Take the seemingly apparent benefits of combining data warehousing concepts used in business forecasting and management with GIS, for example.

“I have always been puzzled by the chasm separating the data warehouse community and the geographic information systems community,” says Ralph Kimball, founder of the Kimball Group, a provider of data warehousing consulting services based in Boulder Creek, Calif., in a 2003 article.

“Very few ‘conventional’ data warehouses exploit their data with a map-driven approach — yet these same data warehouses are rich with geographic entities, including addresses, point locations, sales districts and higher level political geographies. I have always instinctively believed that the conventional data warehouse community could gain a great deal by taking advantage of some GIS tools and user interfaces. A map can be very compelling. For example, a two-dimensional portrayal of data can show patterns that other kinds of analysis simply can’t reveal,” he states.

“The truth is,” Kimball now tells the E-Commerce Times, “that [the] article you ran across was probably [written] too early, and while the separate data warehouse and GIS communities have been growing robustly, the natural marriage of these approaches has not taken place. But I think we may finally break the logjam.”

Kimball’s optimism has its basis in recent events. The popular response to GIS-based Web services such as Google Earth and Google Maps, he notes, is “wakening people to the attractiveness of querying maps. This may in turn suggest to users of BI that they should demand a map interface from their current databases.”

Intersection of Parallel Lines

“The BI community simply needs to turn on a map feature to use the masses of address and location data they already have,” Kimball explains. “The BI community (primarily vendors) needs to develop more compelling examples of why map querying gives the user decisive advantages for decision support.”

“To sum up, the logjam isn’t technology, it isn’t availability of data, but it’s a cultural, analytic perception gap where BI users need to see the advantages of geo-querying,” Kimball maintains.

ESRI, the developer of ArcView, ArcIMS and other GIS products, says it has been working precisely along these lines. “Historically, business intelligence and geographic information systems have followed separate development and implementation paths,” says Steve Trammell, ESRI cadastral solutions manager.

“Customer requests for a more complete operational picture and the ability to be more proactive, have led to the combination of these two technologies,” Trammell says in a paper slated for presentation at a trade conference later this year. “Regulatory requirements [have] also raised the visibility of both technologies within many organizations. In response to BI and GIS users, leading BI providers have been integrating the two technologies and providing supported solutions to a growing number of end-users.”
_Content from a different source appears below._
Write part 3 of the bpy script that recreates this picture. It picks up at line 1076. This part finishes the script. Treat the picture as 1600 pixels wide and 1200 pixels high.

Trammell and others at ESRI have played a part in the integration of GIS and BI systems as they have migrated from the desktop, the server, and on to the enterprise and Web services level, using data warehousing, SOA and network protocols such as XML (extensible markup language) and SOAP (simple object access protocol), among others, to do so.

Earlier in the evolutionary period of business intelligence and geographic information systems, developers were working along parallel lines to meet the needs of core users in their particular domains. With much of that work accomplished, they have begun collaborating across organizational lines to extend their integration efforts to the enterprise level and beyond.

“For a GIS provider, using tabular data from hundreds of database and file systems could be difficult and expensive,” Trammell states. “This was a problem addressed by BI providers by using the ETL (extract, transform and load) process, or connectors that allow BI applications to use native file formats. Conversely, BI providers were hard pressed to deal with the variety of geographic data formats, CAD data and imagery,” he points out.

“The myriad of projections and datums used in GIS maps were also challenging,” Trammell observes. “The GIS sector had addressed these issues by adopting standards for the interoperability of GIS data. Two of the major obstacles to integration had already been dealt with, but had not been effectively communicated between the two application environments. The interoperability of tabular data and geographic data was already a reality.”